I thought someone was calling for help just now. It was a lady walking her dog down the alley and singing. At least, I think it was singing.
I guess my Maternal Clock isn't ticking, after all. It must be broken, considering I've been late to the past three baby showers I've attended. It's obvious I'm not fit to be a mother until I can at least make it to a shower on time. The thing is, the reason I've been late is because I've been stressing out about one thing or another. See, women folk are an intense set. They appear not to be, but when you go into a room full of them and the estrogen hits you, you are suddenly aware of where you rank in the world of women. It is so very apparent to a Singleton that she is such when she is among the Marrieds of a Shower. When we are to write cute proverbs in a journal or go 'round and give advice to She-Who's-about-to-Birth-or-Wed, all I can offer is a sort of "Keep up the good work!" (cause it's obviously gotten you this far). "Take heart, you'll do great." Encouragement, but not quite the Wisdom of the Marrieds.

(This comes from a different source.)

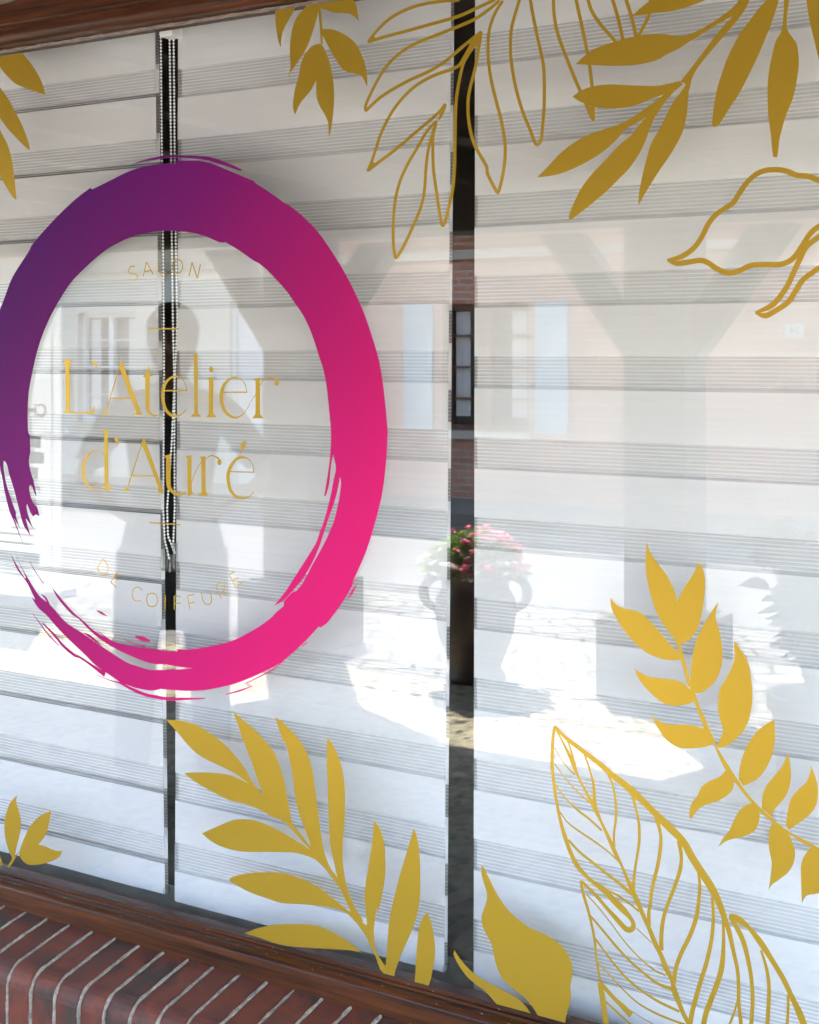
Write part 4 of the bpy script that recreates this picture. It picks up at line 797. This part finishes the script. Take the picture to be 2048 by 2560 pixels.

I desperately want to wow the attendees of baby and wedding showers with what a fine young woman I really am, so that I can be included in the ranks of Womanhood and not feel like a mere bystander non-participant. Theoretically this is achieved by bowling them over with my superior gift selection and wrapping, fine desserts, inspired creativity, and loving care. What I end up doing is spending too much time preparing said gift or foodstuff and arriving late so no one notices anyway, but instead is impressed upon by my tardiness.
Now I'm involved in planning a wedding for my cousin, which I'm really thrilled about. I admit that I am excited to be the mature 'experienced' young lady of the group, basically due to the fact that I have the most married friends. But I'm going to step up and wow them nonetheless. I'm going to be helpful, organized, and encouraging. I'm also presiding over the Braun Household while the Mr. and Mrs. are cruisin'. I am happy to do it, it makes me feel special.
What's the moral of the story? Nothing huge, I guess, except that I am proud of who I am as a woman. I get to share my love with the world, and be there to support my loved ones when they need it. I may not have the labels of 'wife' or 'mom,' but I am a sister, daughter, cousin, and friend.